Persons portraying themselves as angry Iranian students occupied the yard and foyer of the British embassy in Tehran on Tuesday, as well as a smaller facility where six embassy employees appear briefly to have been taken hostage. The militant students (or possibly members of the Basij paramilitary) were protesting increased British financial sanctions on Iran, and Robin Pomeroy of Reuters suggests that they may have been supporting rightwingers in parliament against President Mahmoud Ahmadinejad. Parliamentarians are pressuring Ahmadinejad to close the British embassy, but he has been reluctant to take that step.
Despite the cartoonish caricatures of Ahmadinejad in the US press, the president was revealed by wikileaks US cables to be more interested in compromise with the West and more open to decreased censorship than regime hardliners such as the leadership of the Iranian Revolutionary Guards Corps.
Aljazeera English has a video report:
An important context for this attack on the British embassy is a conspiracy theory mindset in Iran that blames the British for virtually everything that goes wrong in Iran. This theme in popular politics got started in the 19th century, when the British actually did intervene in Iran quite a lot (having regional interests because of British India, British clients in the Gulf, and petroleum, plus their rivalry with the Russian Empire to the north, which was often played out in Iran and Afghanistan).
Why exactly the conspiracy theory survives at a time when Britain is no longer an imperial power would be hard to explain. I backpacked around Iran decades ago and people frequently volunteered to me then that Britain was behind this or that development.
So those who attacked the British embassy did so in part because they believe that it is a counter-revolutionary espionage center dedicated to overthrowing the Islamic Republic and returning Iran to the status of a semi-colony. They read the new British financial sanctions in that light. It is true that British governments have often had rocky relations with the Islamic Republic since it was established in 1979, and it is also true that BP would love to get back into Iran and develop its petroleum and gas fields, which is only going to happen if the regime is overthrown. But Britain doesn’t have the assets in the country to attempt a full-blown counter-revolution, and it has been negotiating with Iran for years, so the full Conspiracy is not actually believable.

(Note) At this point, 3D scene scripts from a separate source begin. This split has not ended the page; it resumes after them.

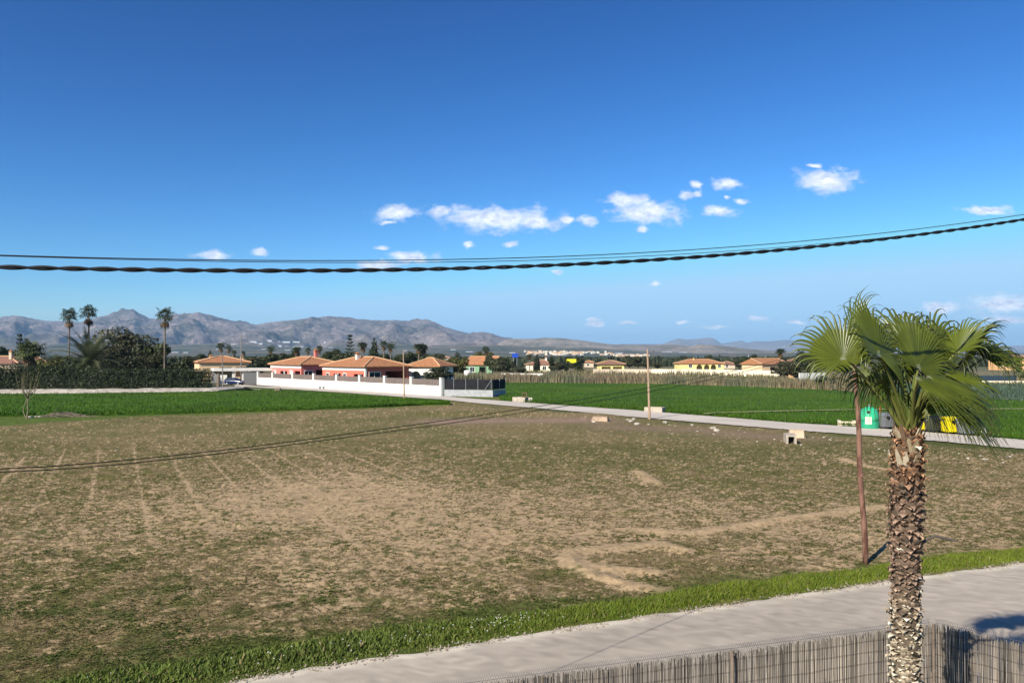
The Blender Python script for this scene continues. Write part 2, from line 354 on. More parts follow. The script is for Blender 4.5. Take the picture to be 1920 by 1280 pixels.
def strip_xy(A, B, n, z, jit=0.0, seed=0):
    """grid between two polylines of equal length"""
    A = np.array(A); B = np.array(B); m = len(A); t = np.linspace(0, 1, n)
    if jit:
        A = A+(B-A)/np.linalg.norm(B-A, axis=1)[:, None]*((fbm(np.arange(m)*0.35, np.full(m, 7.0+seed), seed, 4)-0.5)*2*jit)[:, None]
        B = B+(A-B)/np.linalg.norm(B-A, axis=1)[:, None]*((fbm(np.arange(m)*0.35, np.full(m, 77.0+seed), seed, 3)-0.5)*2*jit)[:, None]
    P = A[:, None]*(1-t)[None, :, None]+B[:, None]*t[None, :, None]
    V = np.concatenate([P, np.full(P.shape[:2]+(1,), z)], -1); return V, t
def grid_faces(nr, nc):
    i = (np.arange(nr-1)[:, None]*nc+np.arange(nc-1)[None]).ravel()
    return np.stack([i, i+1, i+nc+1, i+nc], -1)
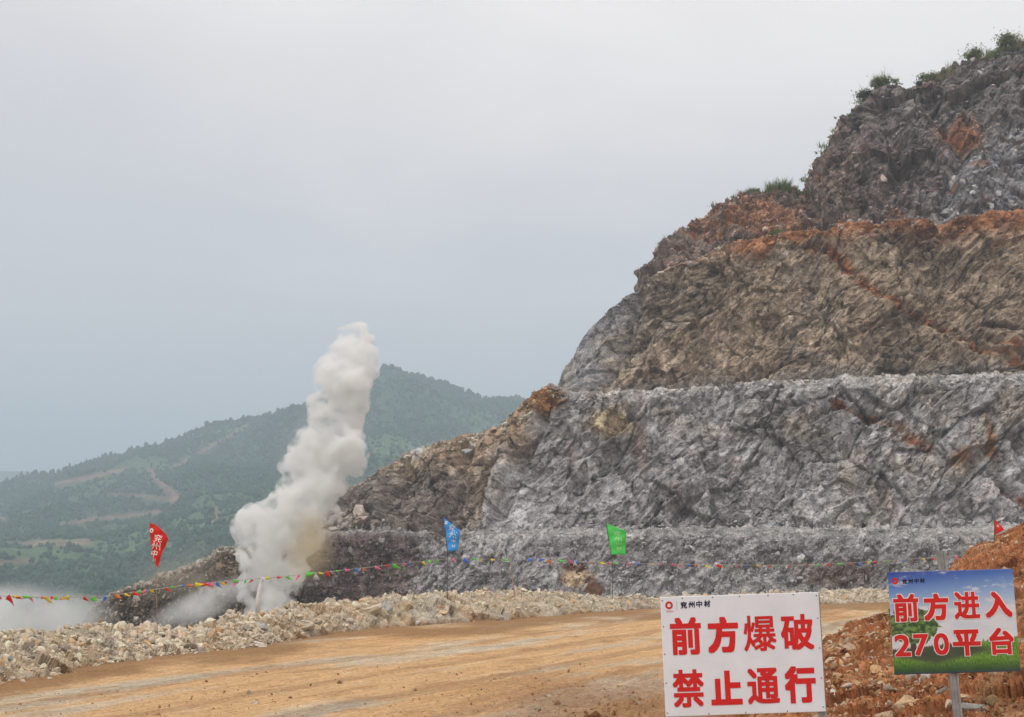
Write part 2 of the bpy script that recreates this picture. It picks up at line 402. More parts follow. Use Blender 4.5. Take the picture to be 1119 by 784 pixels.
# left shoulder of wall one
m = ((wid == 2) | (wid == 3)) * smooth(26, -40, X - (592 - (Yp - 440) * 0.42) + 60 * f_mid + 30 * f_big); C = lerp(C, brown * 1.35, m)
mL = m
m = mL * smooth(0.0, 0.3, f_mid + 0.3 * f_f); C = lerp(C, tan * 1.25, m)
m = mL * smooth(500, 525, Yp - 20 * f_mid) * smooth(540, 500, X); C = lerp(C, dark * 2.6, m * 0.7)
m = mL * smooth(385, 350, X + 8 * f_mid); C = lerp(C, rust * .8, m * .6)
# wall zero
m = (wid <= 1) * smooth(500, 430, X + 50 * f_mid + 20 * f_big); C = lerp(C, purp * 1.15, m)
m = (wid <= 1) * smooth(350, 330, X); C = lerp(C, brown * 0.55, m)
m = ((wid <= 1) | (wid >= 7) | (X < 345)) * smooth(335, 320, X) * smooth(9, 1, Yp - c0(X) + 6 * f_mid); C = lerp(C, np.array([.5, .43, .35]), m * .8)
m = (wid == 0) * smooth(20, 12, np.hypot((X - 630) * 0.8, (Yp - 634) * 1.6) + 6 * f_mid); C = lerp(C, np.array([.85, .62, .42]), m)
m = (wid == 0) * smooth(10, 6, np.hypot((X - 628) * 0.55, (Yp - 622) * 1.8) + 4 * f_mid); C = lerp(C, np.array([.24, .11, .05]), m)
m = (wid == 0) * smooth(30, 12, np.hypot((X - 915) * 0.5, (Yp - 630) * 1.6) + 8 * f_mid); C = lerp(C, np.array([.20, .12, .09]), m * .8)
m = (wid == 2) * smooth(34, 16, np.hypot((X - 630) * 0.8, (Yp - 588) * 3) + 8 * f_mid); C = lerp(C, np.array([.22, .12, .07]), m)
C = np.where(((wid >= 3) & (X < 603))[:, None], brown * 1.2, C)
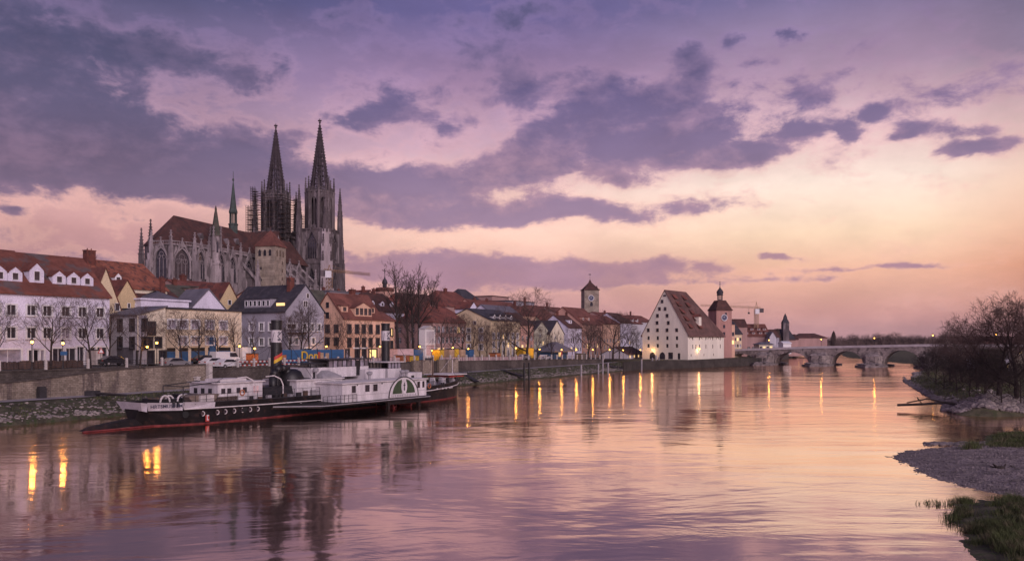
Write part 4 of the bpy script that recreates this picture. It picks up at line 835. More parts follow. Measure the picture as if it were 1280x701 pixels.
# ---------------- salt house ----------------
ang = math.atan2(.788,.616); SC = Vector((57.6, 262, 2.62)); W_, D_, Hs, Rs = 29.0, 16.8, 8.3, 14.6
rt = thing('salt_house', 'huge cream salt warehouse with very steep red roof beside the bridge', 'warehouse', SC, ang)
def XF(us):   # photo column -> x along the long side
    o_ = []
    for u in us: r=(u-640)/1000; o_.append((r*SC.y-SC.x)/(.616-.788*r))
    return o_
def YF(us):   # photo column -> depth along the gable wall
    o_ = []
    for u in us: r=(u-640)/1000; o_.append((SC.x-r*SC.y)/(.788+.616*r))
    return o_
def zv(v, Y): return HC+(VH-v)/1000*Y-2.62
W = MB(); hol = []
for u in XF((866,874.5,882.5,891,900.5)): hol += [(u-.35,u+.35,zv(425,270),zv(421,270)),]
for u in XF((866,870,874.5,882.5,891,900.5)): hol += [(u-.35,u+.35,zv(435.5,270),zv(430.5,270))]
for u in XF((864,880,892)): hol += [(u-.3,u+.3,zv(445,270),zv(442,270))]
hol = [h for h in hol if h[0] > 0.1 and h[1] < W_-.1]
wall_holes(W, W_, Hs, hol, .3)
obj('wall', W, W_salz, rt)
for a,b,c,d_ in hol: window(rt, b-a, d_-c, ((a+b)/2,.25,(c+d_)/2), 0, F_brown, G_win, False, False)
G = MB(); hol = []
Yg = 267
for vv, us in ((423,(810.5,822,834,846)),(413+0,(810.5,822,834,846))):
    pass
gw = []
for v, us in ((432,(810.5,822,834,846)),(422.5,(810.5,822,834,846)),(412.5,(810.5,822,834,846)),(403.5,(821.5,835.5)),(394.5,(822,834)),(386,(824.5,831.5)),(376.8,(827.7,))):
    for y in YF(us): gw.append((y, zv(v, 262+.616*y)))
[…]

I’ve seen two arguments about the attack. One is that the attackers were Basij, not militant students, and that they were ordered to carry out this action by someone in the Iranian government. This scenario is entirely possible.
But it is also possible that militant students spearheaded the embassy invasion for their own purposes. Being a pro-regime militant student leader is after all a career path in revolutionary Iran. One big question: If the regime was behind it, why have police teargas them and try to break the rally up?
Either way, that hardliners of some description are pushing for the expulsion of the British ambassador seems clear. That such a step would not actually benefit Iran is also clear. As it is, some international forces are attempting to isolate that country and turn it into North Korea. The hardliners would be foolish to abet that process.